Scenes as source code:

_ _ _ _

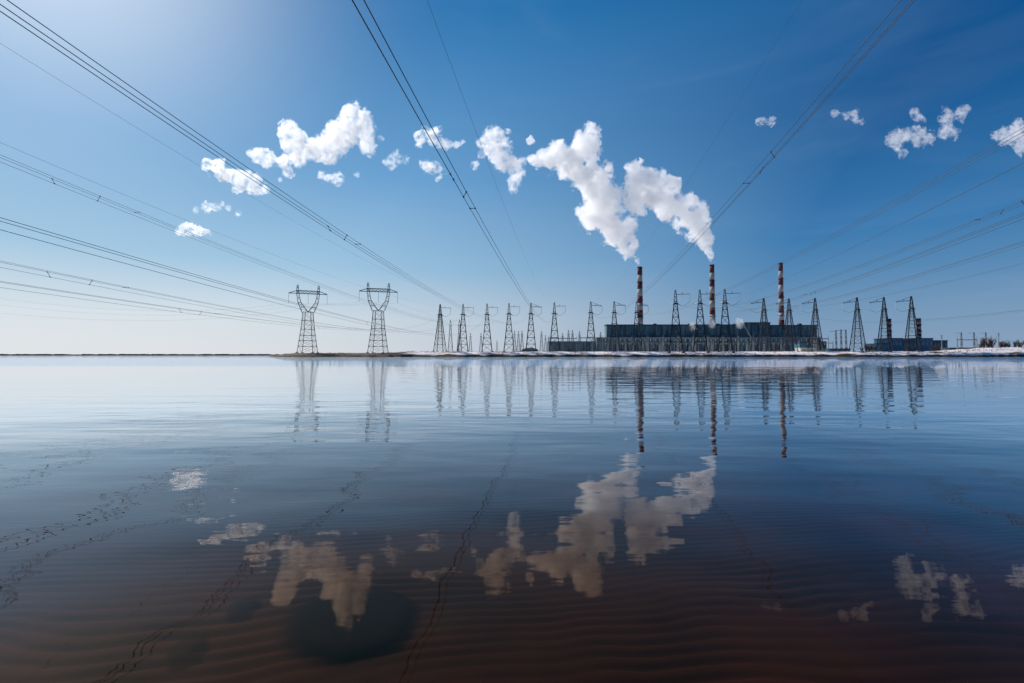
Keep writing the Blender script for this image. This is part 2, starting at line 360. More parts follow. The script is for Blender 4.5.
# far left shore: a low strip of land with woodland
mb = MB(); 
for (a, b) in ((-40, 9), (11, 20), (23, 78), (79, 92), (95, 150), (151, 196), (197, 300)):
    A = at(a, 355.2, 4200); B = at(b, 355.2, 4200); n = max(2, int((b - a) * 1.2)); pf = []
    for i in range(n + 1):
        x = A[0] + (B[0] - A[0]) * i / n; e = min(1, .5 * min(i, n - i) + .25)
        pf.append((x, (7 + 8 * random.random()) * e))
    for (x0, h0), (x1, h1) in zip(pf[:-1], pf[1:]):
        mb.add([(x0, 4180, -1), (x1, 4180, -1), (x1, 4260, -1), (x0, 4260, -1), (x0, 4190, h0), (x1, 4190, h1), (x1, 4250, h1 * .9), (x0, 4250, h0 * .9)],
               [(0, 3, 2, 1), (4, 5, 6, 7), (0, 1, 5, 4), (1, 2, 6, 5), (2, 3, 7, 6), (3, 0, 4, 7)])
o = mb.build('far_woodland', M_farwood); tag(o, 'thin dark line of woods on the far shore at the left horizon', 'woodland', kind='stuff')

# ------------------------------------------------------------------ lattice masts
def sq(z, h, rot=0):
    return [(h * 1.41421 * math.cos(rot + math.pi / 4 + k * math.pi / 2), h * 1.41421 * math.sin(rot + math.pi / 4 + k * math.pi / 2), z) for k in range(4)]
def lattice(mb, levels, legw, brw, rot=0, xbr=True):
    for (z0, h0), (z1, h1) in zip(levels[:-1], levels[1:]):
        a = sq(z0, h0, rot); b = sq(z1, h1, rot)
        for k in range(4):
            k2 = (k + 1) % 4
            mb.bar(a[k], b[k], legw); mb.bar(b[k], b[k2], brw)
            if xbr: mb.bar(a[k], b[k2], brw * .6); mb.bar(a[k2], b[k], brw * .6)
MAST_H = 42.2; WAIST = 32.9
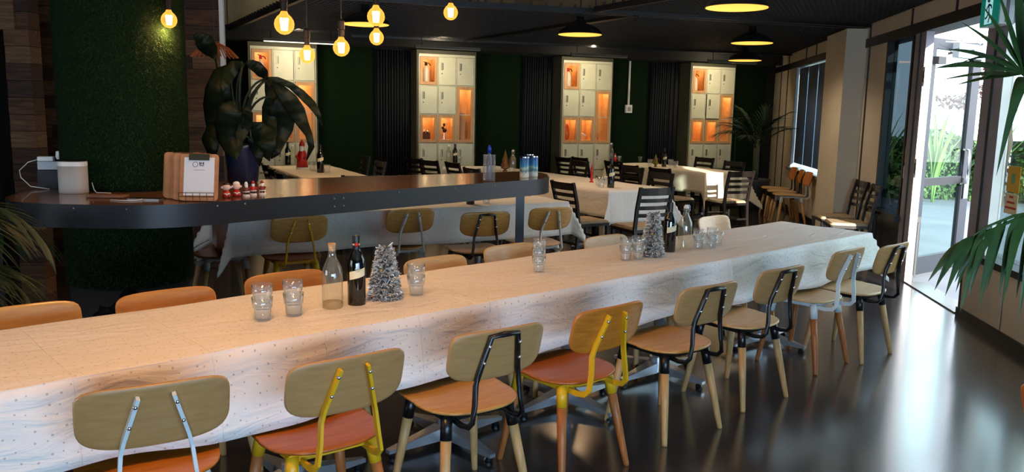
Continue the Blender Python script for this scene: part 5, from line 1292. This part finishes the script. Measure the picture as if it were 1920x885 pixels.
# left palm
pl = empty('potted_palm', (-2.68, 3.66, 0), 0, 'dark feathery palm at the left picture edge beside the bar end', 'palm')
done(L([(0.13, 0), (0.17, 0.3), (0.18, 0.32), (0.16, 0.32), (0.15, 0.28), (0.01, 0.28)], 24), 'pot', MATS['black_pot'], pl, True)
done(tube([(0, 0, 0.28), (0.02, 0.02, 1.0)], 0.03, n=10), 'stem', MATS['palm_stem'], pl, True)
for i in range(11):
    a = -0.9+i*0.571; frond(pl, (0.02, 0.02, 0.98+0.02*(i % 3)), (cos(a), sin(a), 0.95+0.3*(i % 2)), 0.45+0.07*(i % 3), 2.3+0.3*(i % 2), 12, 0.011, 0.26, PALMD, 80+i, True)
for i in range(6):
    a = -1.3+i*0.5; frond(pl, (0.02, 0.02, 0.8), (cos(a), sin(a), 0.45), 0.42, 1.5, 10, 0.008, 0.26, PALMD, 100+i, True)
# corner palm at the back
pc = empty('potted_palm', (4.12, 14.0, 0), 0, 'shadowy palm in the far corner right of the rightmost lockers', 'palm')
done(L([(0.2, 0), (0.25, 0.5), (0.26, 0.53), (0.24, 0.53), (0.22, 0.48), (0.01, 0.48)], 24), 'pot', mat('grey_pot', (60, 62, 60), 0.6), pc, True)
done(tube([(0, 0, 0.48), (0, 0, 1.2)], 0.05, n=10), 'stem', MATS['palm_stem'], pc, True)
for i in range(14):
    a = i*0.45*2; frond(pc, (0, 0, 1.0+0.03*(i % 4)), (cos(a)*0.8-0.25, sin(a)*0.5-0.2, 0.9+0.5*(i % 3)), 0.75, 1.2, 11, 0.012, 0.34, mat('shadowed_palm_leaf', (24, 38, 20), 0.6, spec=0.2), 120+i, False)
# broad-leaved plant by the bar
bpz = Vector((-1.90, 5.78, 1.05)); bpnt = empty('broad_leaf_plant', bpz, 0, 'broad-leaved dark plant with torn drooping leaves in a blue-black pot on the bar', 'plant')
done(L([(0.09, 0.0), (0.10, 0.01), (0.125, 0.25), (0.13, 0.27), (0.115, 0.27), (0.11, 0.22), (0.01, 0.22)], 28), 'pot', mat('blue_black_pot', (24, 36, 60), 0.3), bpnt, True)
def pleaf(stalk, path, Yb, curve=0.06, seed=0):
    """stalk: pixels of the petiole; path: (px, py, half width in px, side shift) down the midrib; built round depth Yb"""
    inv = bpnt.matrix_basis.inverted()
    sp_ = [at_y(x, y, Yb-0.02*k) for k, (x, y) in enumerate(stalk)]; base = bpz+Vector((0, 0, 0.24))
    pts = [base]+sp_+[at_y(path[0][0], path[0][1], Yb)]
    sm = []
    for a, b in zip(pts, pts[1:]): sm += [a, a.lerp(b, 0.5)]
    sm.append(pts[-1])
    for _ in range(2): sm = [sm[0]]+[(sm[k-1]+sm[k]*2+sm[k+1])/4 for k in range(1, len(sm)-1)]+[sm[-1]]
    pt = done(tube([inv@p for p in sm], 1, n=8, taper=[0.011-0.005*k/len(sm) for k in range(len(sm))]), 'petiole', LEAFD, bpnt, True)
    P = []; n = 5
    for (a, b) in zip(path, path[1:]):
        for k in range(n): t = k/n; P.append([a[q]+(b[q]-a[q])*t for q in range(3)])
    P.append(list(path[-1][:3]))
    R = []; bm = bmesh.new()
    for i, (x, y, w_) in enumerate(P):
        x0, y0 = P[max(0, i-1)][:2]; x1, y1 = P[min(len(P)-1, i+1)][:2]; dx, dy = x1-x0, y1-y0; l_ = hypot(dx, dy) or 1; nx, ny = -dy/l_, dx/l_
        row = []
        for j in range(-4, 5):
            f = j/4; q = at_y(x+nx*f*w_, y+ny*f*w_, Yb+curve*(abs(f)**1.4)*(w_/40)+0.05*sin(i*0.33+seed)*1.0+0.006*sin(i*1.7+j*0.6)); row.append(bm.verts.new(inv@q))
        R.append(row)
    for a, b in zip(R, R[1:]):
        for j in range(8): bm.faces.new((a[j], b[j], b[j+1], a[j+1]))
    lf = done(bm, 'leaf_blade', LEAFD, pt, True); md = lf.modifiers.new('t', 'SOLIDIFY'); md.thickness = 0.002
pleaf([(452, 235), (466, 185), (484, 160)], [(500, 148, 4), (508, 165, 13), (520, 190, 22), (530, 215, 25), (528, 240, 22), (520, 265, 16), (516, 285, 10), (508, 298, 1)], 5.75, seed=1)
pleaf([(455, 235), (472, 180), (492, 152)], [(503, 150, 3), (522, 165, 10), (542, 188, 16), (557, 210, 16), (568, 232, 11), (579, 252, 7), (584, 275, 6), (575, 300, 1)], 5.65, seed=2)
pleaf([(450, 235), (458, 180), (480, 152)], [(500, 147, 3), (520, 149, 5), (545, 160, 6), (565, 176, 8), (585, 196, 8), (597, 215, 5), (604, 238, 1)], 5.6, 0.03, 3)
pleaf([(448, 235), (440, 180), (446, 135)], [(462, 116, 2), (470, 120, 9), (482, 126, 11), (494, 138, 10), (500, 148, 3)], 5.8, 0.04, 4)
pleaf([(455, 240), (470, 200), (488, 184)], [(502, 181, 4), (503, 200, 12), (505, 225, 14), (505, 250, 15), (499, 275, 9), (488, 300, 1)], 5.7, seed=5)
pleaf([(458, 245), (466, 236)], [(472, 231, 3), (482, 240, 16), (496, 255, 24), (502, 272, 16), (500, 290, 8), (506, 302, 1)], 5.6, seed=6)
pleaf([(455, 250)], [(466, 258, 3), (476, 268, 11), (484, 285, 11), (486, 300, 6), (487, 312, 1)], 5.62, seed=7)
pleaf([(447, 240), (436, 180), (430, 140)], [(430, 122, 3), (418, 140, 20), (410, 170, 26), (404, 200, 24), (398, 230, 14), (392, 255, 1)], 5.75, seed=8)
pleaf([(447, 240)], [(440, 190, 4), (432, 205, 22), (430, 230, 28), (432, 255, 26), (438, 280, 18), (444, 300, 1)], 5.55, seed=9)
pleaf([(452, 240)], [(462, 200, 3), (464, 212, 10), (460, 230, 14), (452, 252, 12), (446, 275, 1)], 5.5, seed=10)
pleaf([(445, 240), (425, 190), (408, 140)], [(404, 110, 3), (396, 95, 14), (384, 80, 18), (372, 70, 12), (362, 66, 1)], 5.9, seed=11)
pleaf([(450, 235), (448, 170), (452, 130)], [(456, 118, 3), (440, 124, 12), (428, 140, 14), (420, 160, 8), (416, 180, 1)], 5.65, seed=12)
pleaf([(446, 250), (425, 235)], [(412, 225, 3), (402, 240, 14), (396, 262, 18), (398, 285, 10), (402, 305, 1)], 5.7, seed=13)
# dim shaded pendant behind the plant, beside the plank wall
sh = empty('wicker_lamp', (-2.62, 7.3, 2.0), 0, 'dim ribbed amber lamp shade in front of the plank wall', 'lamp')
bm = bmesh.new()
for k in range(26):
    a = 2*pi*k/26; sweep(bm, [(0.04*cos(a), 0.04*sin(a), 0.12), (0.12*cos(a), 0.12*sin(a), 0.08), (0.2*cos(a), 0.2*sin(a), 0)], 0.005, n=5)
done(bm, 'rib', mat('wicker_rib', (150, 84, 40), 0.6, emit=((150, 60, 20), 0.12)), sh)['kind'] = 'stuff'
done(tube([(0, 0, 0.12), (0, 0, 1.32)], 0.004, n=6), 'cord', BLACKM, sh)
# dark crumpled bag at the column foot
bm = bmesh.new(); bmesh.ops.create_icosphere(bm, subdivisions=4, radius=1)
for v in bm.verts:
    n_ = v.co.normalized(); k = 1+0.12*sin(7*n_.x+3*n_.z)+0.08*sin(13*n_.y+5*n_.x)+0.05*sin(23*n_.z+9*n_.x)
    v.co = Vector((n_.x*0.24*k, n_.y*0.13*k, max(0, 0.23+n_.z*0.24*k)))
tag(done(bm, 'rubbish_bag', mat('black_plastic', (18, 18, 20), 0.25, bump=(25, 0.8)), None, True, loc=(-2.2, 4.72, 0)), 'crumpled black plastic bag on the floor at the foot of the green column', 'bag')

_ _ _ _

[PROMPT] Take the material above from its first line through the line holding "MAST_H = 42.2; WAIST = 32.9" and set it down exactly, without the pictures.

[TASK SOLUTION]
Keep writing the Blender script for this image. This is part 2, starting at line 360. More parts follow. The script is for Blender 4.5.
# far left shore: a low strip of land with woodland
mb = MB(); 
for (a, b) in ((-40, 9), (11, 20), (23, 78), (79, 92), (95, 150), (151, 196), (197, 300)):
    A = at(a, 355.2, 4200); B = at(b, 355.2, 4200); n = max(2, int((b - a) * 1.2)); pf = []
    for i in range(n + 1):
        x = A[0] + (B[0] - A[0]) * i / n; e = min(1, .5 * min(i, n - i) + .25)
        pf.append((x, (7 + 8 * random.random()) * e))
    for (x0, h0), (x1, h1) in zip(pf[:-1], pf[1:]):
        mb.add([(x0, 4180, -1), (x1, 4180, -1), (x1, 4260, -1), (x0, 4260, -1), (x0, 4190, h0), (x1, 4190, h1), (x1, 4250, h1 * .9), (x0, 4250, h0 * .9)],
               [(0, 3, 2, 1), (4, 5, 6, 7), (0, 1, 5, 4), (1, 2, 6, 5), (2, 3, 7, 6), (3, 0, 4, 7)])
o = mb.build('far_woodland', M_farwood); tag(o, 'thin dark line of woods on the far shore at the left horizon', 'woodland', kind='stuff')

# ------------------------------------------------------------------ lattice masts
def sq(z, h, rot=0):
    return [(h * 1.41421 * math.cos(rot + math.pi / 4 + k * math.pi / 2), h * 1.41421 * math.sin(rot + math.pi / 4 + k * math.pi / 2), z) for k in range(4)]
def lattice(mb, levels, legw, brw, rot=0, xbr=True):
    for (z0, h0), (z1, h1) in zip(levels[:-1], levels[1:]):
        a = sq(z0, h0, rot); b = sq(z1, h1, rot)
        for k in range(4):
            k2 = (k + 1) % 4
            mb.bar(a[k], b[k], legw); mb.bar(b[k], b[k2], brw)
            if xbr: mb.bar(a[k], b[k2], brw * .6); mb.bar(a[k2], b[k], brw * .6)
MAST_H = 42.2; WAIST = 32.9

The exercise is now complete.